Here, in contrast, Brack purposefully came to Texas to do business and did business in Texas. See Tex. Civ. Prac. & Rem. Code Ann. §17.042 (Vernon 1997). He purchased property in Texas and entered into business relationships for the purpose of buying property in Texas. Brack suggests in his correspondence to the potential buyers that he had an interest in the Texas property they were attempting to purchase and that he would be forced to file suit against them to void the sale or transfer of any property. Brack's conduct suggests that he availed himself of the privileges of doing business in Texas and that he would utilize the court system, if necessary. The evidence supports the trial court's determination that Brack's actions invoked the benefits and protections of Texas law. Likewise, his liability, if any, relates to his contacts with Texas. We believe that the minimum contacts prong of personal jurisdiction has been satisfied.

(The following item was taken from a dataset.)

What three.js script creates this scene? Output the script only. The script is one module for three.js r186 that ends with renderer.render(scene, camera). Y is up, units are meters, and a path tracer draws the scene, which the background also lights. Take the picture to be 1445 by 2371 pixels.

C. Fair Play and Substantial Justice
Having found that Brack purposefully established minimum contacts with Texas, we must consider whether the exercise of personal jurisdiction over him comports with traditional notions of fair play and substantial justice. Guardian Royal Exch., 815 S.W.2d at 231. The following factors are considered: (1) the burden on the defendant; (2) the interests of the forum state in adjudicating the dispute; (3) the plaintiff's interest in obtaining convenient and effective relief; (4) the interstate judicial system's interest in obtaining the most efficient resolution of controversies; and (5) the shared interest of the several states in furthering substantive social policies. Id. Only in rare cases will the exercise of jurisdiction not comport with fair play and substantial justice when the nonresident has established minimum contacts with the forum state. Id.
Appellant urges that because Brack filed suit in Maine and thereafter the appellees filed a similar suit against him in Texas, traditional notions of fair play and substantial justice are affected. The case law is clear that if we determine that the nonresident has established minimum contacts only in rare cases will the exercise of jurisdiction fail to comport with fair play and substantial justice. We do not see how maintaining jurisdiction offends traditional notions of fair play and substantial justice when Brack clearly availed himself of Texas business opportunities, property and its laws. Because we find that the trial court had specific jurisdiction over Brack, his second issue is overruled. We do not address appellant's general jurisdiction argument. Tex. R. App. P. 47.1.
IV.
Conclusion
The judgment of the trial court is affirmed.
ROSE VELA
Justice
Memorandum Opinion delivered and
filed this 29th day of November, 2007.